The shabiha are considered even more loyal than the military since they generally come from the same Alawite sect that Assad belongs to, whereas most of the conscripts in the military are Muslims from Syria's Sunni majority population.
With or without the support of foreign troops, many observers of the conflict agree that overpowering Assad loyalists will require a large military action.
"In the long run, this is a military affair, like Libya, like Iraq," Landis said. "When the army doesn't defect, you've got to take it down. You're not going to defeat this regime unless you destroy it."
Funding
It is unclear who all is funding Syria's opposition groups, but it is a safe bet that Syrian exiles as well as foreign powers have played some role in supporting the opposition.

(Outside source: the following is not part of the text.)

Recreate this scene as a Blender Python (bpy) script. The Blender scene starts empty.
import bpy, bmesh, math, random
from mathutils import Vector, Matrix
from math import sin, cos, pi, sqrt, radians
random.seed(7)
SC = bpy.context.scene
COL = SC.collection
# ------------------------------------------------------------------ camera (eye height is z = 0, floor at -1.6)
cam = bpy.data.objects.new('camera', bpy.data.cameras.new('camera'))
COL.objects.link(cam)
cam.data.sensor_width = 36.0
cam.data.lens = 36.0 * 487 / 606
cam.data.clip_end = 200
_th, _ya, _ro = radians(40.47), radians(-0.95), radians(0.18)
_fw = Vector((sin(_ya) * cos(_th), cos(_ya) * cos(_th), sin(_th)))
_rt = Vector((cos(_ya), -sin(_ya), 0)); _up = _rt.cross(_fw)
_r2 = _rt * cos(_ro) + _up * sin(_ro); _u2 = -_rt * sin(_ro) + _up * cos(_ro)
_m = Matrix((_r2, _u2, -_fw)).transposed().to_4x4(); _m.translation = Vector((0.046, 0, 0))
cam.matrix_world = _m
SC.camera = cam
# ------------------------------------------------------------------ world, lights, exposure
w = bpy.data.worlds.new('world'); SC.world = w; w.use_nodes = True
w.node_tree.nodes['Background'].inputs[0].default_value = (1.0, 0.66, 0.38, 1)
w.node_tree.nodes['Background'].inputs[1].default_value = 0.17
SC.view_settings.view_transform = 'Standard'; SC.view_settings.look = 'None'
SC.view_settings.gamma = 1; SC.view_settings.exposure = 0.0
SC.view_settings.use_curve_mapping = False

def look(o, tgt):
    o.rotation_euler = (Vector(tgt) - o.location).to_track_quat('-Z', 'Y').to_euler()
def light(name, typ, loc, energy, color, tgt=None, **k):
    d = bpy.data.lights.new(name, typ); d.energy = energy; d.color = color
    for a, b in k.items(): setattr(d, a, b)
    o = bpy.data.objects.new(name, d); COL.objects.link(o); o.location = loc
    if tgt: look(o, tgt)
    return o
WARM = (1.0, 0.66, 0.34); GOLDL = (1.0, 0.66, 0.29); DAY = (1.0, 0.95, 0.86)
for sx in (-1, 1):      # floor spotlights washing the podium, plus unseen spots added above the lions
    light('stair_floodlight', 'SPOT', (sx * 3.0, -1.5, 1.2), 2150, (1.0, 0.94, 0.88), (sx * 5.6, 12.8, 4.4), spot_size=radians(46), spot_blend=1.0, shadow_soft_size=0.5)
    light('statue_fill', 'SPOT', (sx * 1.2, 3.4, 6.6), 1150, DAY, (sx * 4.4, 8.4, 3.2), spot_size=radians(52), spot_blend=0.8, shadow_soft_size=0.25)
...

Syrians within the country have also likely provided funds although the economic sanctions imposed by several Western countries and intended to weaken the regime could have the inadvertent effect of choking off this source.
As with the Libyan conflict, some Western countries have tried to freeze Syrian assets on the understanding that they would be funnelled to whatever legitimate opposition should eventually take Assad's place but, unlike in oil-rich Libya, there hasn't been that many assets to seize.
Overthrowing the Assad regime won't be cheap, says Landis, and the opposition will need a lot more resources than it has now if it is to succeed.
Popular support?
More cautious observers have warned that, inside Syria, support for the anti-regime demonstrations is much less widespread than international media would have the public believe.
Between the hard-core Assad loyalists and the young activists leading the anti-regime protests is a mushy middle made up largely of middle-class Sunni Syrians who have already witnessed street muggings and attacks against their neighbours, and are apprehensive of a volatile situation spiralling out of control.
"They understand the Syrian realities better than the young people, and they're very cynical, and they see that Syria can become Iraq," said Landis.
"When Bashar says, 'It's either me or the deluge; it's either me or civil war,' they understand that."